Downtown Heritage Conservation District - Study and Plan

Section 9
Design Guidelines


Opportunity Areas

 

The Plan recognizes that the future development of Collingwood and its region as a four-season recreational and tourist destination will require increased commercial, residential, and infrastructure development in the Downtown and near-Downtown areas. Except for the waterfront land, these areas are already largely built-up, with the vast majority being properties of significant heritage value, which the Plan is designed to protect. For a Heritage District Plan, demolition and replacement is not a viable option.
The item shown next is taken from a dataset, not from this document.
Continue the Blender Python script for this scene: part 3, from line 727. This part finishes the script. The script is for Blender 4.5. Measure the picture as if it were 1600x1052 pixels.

There are opportunities for use intensification to accommodate the required growth in a way that maintains existing heritage resources and character.

Parking Lots

The Plan recognizes that parking is a required part of the infrastructure for a healthy and successful Heritage District. The existing parking lots are at or above the current required capacity, and will certainly become inadequate with greater Downtown business activity. They are also the only significant un-built lands in the District. The provision of multi-level parking structures on the current sites can provide needed use intensification in convenient proximity to the business area.

The construction of the existing parking lots required the demolition of buildings on Pine and Ste. Marie Streets, leaving a lop-sided streetscape. This reduces the sense of place and feeling of enclosure that is important to pedestrian comfort. This deficit is reduced, but not eliminated, by the planting installed at the edges of the parking lots.

There is a design opportunity to address the parking deficit and the streetscape deficit, by constructing attractive new developments that integrate parking, commercial, and residential uses on the existing parking lot sites. It is recommended that feasibility studies for such developments should be undertaken by the Town and/or the B.I.A. The studies should investigate the potential for a public/private partnership for this kind of development, and should include heritage and streetscape requirements in the terms of reference. Conceptual sketches of such a development are shown below.

A parking structure can be more than a stack of slabs

A plan for the proposal shown above. Narrow strips along the street and lane frontages can provide shops, offices, and housing, restoring the streetscape. See below for further ideas aboutintensification of use in the lanes.


Lanes and Pathways

The House-Form Area that surrounds the Commercial Core could accommodate certain business use intensification without significant damage to its heritage character. It already contains examples of such uses, like restaurants, bed-and-breakfast establishments, and professional offices, which can be accommodated in heritage residences without inappropriate architectural changes. Most retail business could not be accommodated in such buildings, and downtown retail intensification must be accommodated elsewhere. One possibility is integration with parking intensification, as outlined above. Use intensification on the Lanes and Pathways is another. The existing lane system has unused frontage roughly equal to that on Hurontario Street.

There are precedents for intensive use of lanes, most famously in England, where the mewses (originally lanes for stabling horses) have been richly developed into the commercial or residential enclaves. The continued requirement for vehicular access for deliveries and other access does not preclude development of the lanes as pedestrian-friendly ways. The vehicular traffic is relatively infrequent, so pedestrian/vehicular conflict is manageable. Toronto’s Kensington Market, where the narrow vehicular streets become predominately pedestrian on busy fair-weather weekends in a nearby example of ad-hoc pedestrianization. Weekend drivers adjust, and the accident rate is effectively nil.

Closer yet is the one-block long Maple Lane in Barrie, illustrated by a property owner and embraced by the Mayor and Planners, is now underway. Co-operation between the owner and the City in making improvements will create a new pedestrian-oriented frontage for residential and business uses.

   Maple Lane in Barrie.

   A civic amenity developed through public-private co-operation.


Collingwood's lanes, flanking Hurontario Street, offer the opportunity for use intensification along these lines. Development possibilities include:

-- Restaurant patios, with lane entrances and attractive planting.

-- Creation of new frontage for existing businesses, with an entrance near the parking lots and additional display windows to attract laneway pedestrians. Where the buuilding doesn't extend to the lane, a rear addition with these features would increase floor space.

-- Similar revisions could accommodate a separate lane-facing retail frontage.

-- Some lane-facing retail could be accommodated in the parking intensification developments described above.

As in the Barrie example, co-operation will be required between the municipality and property owners in improving the pedestrian appeal (and therefore the economic viability) of the lanes. It is recommended that the Town and B.I.A. initiate discussions of laneway improvements and use intensification.

The Federal Building

The Federal Buuilding has the highest heritage value. It represents the capstone of Collingwood's early great prosperity, and it is unique in the Town as a purely neo-classical building, and in the marble facing material. It is a treasure.
 

   The northern end of the Federal Building's front porch.

   A heritage building of the highest value.


As a Federal property, the building is exempt from designation under the Ontario Heritage Act, but it is designated federally. When the property is de-accessioned by the Federal government, it should be immediately designated under Part IV of the Ontario Heritage Act, and the designation should include many of the interior features.

The re-use of the building, in a way that preserves its very worthy heritage features, should be actively pursued.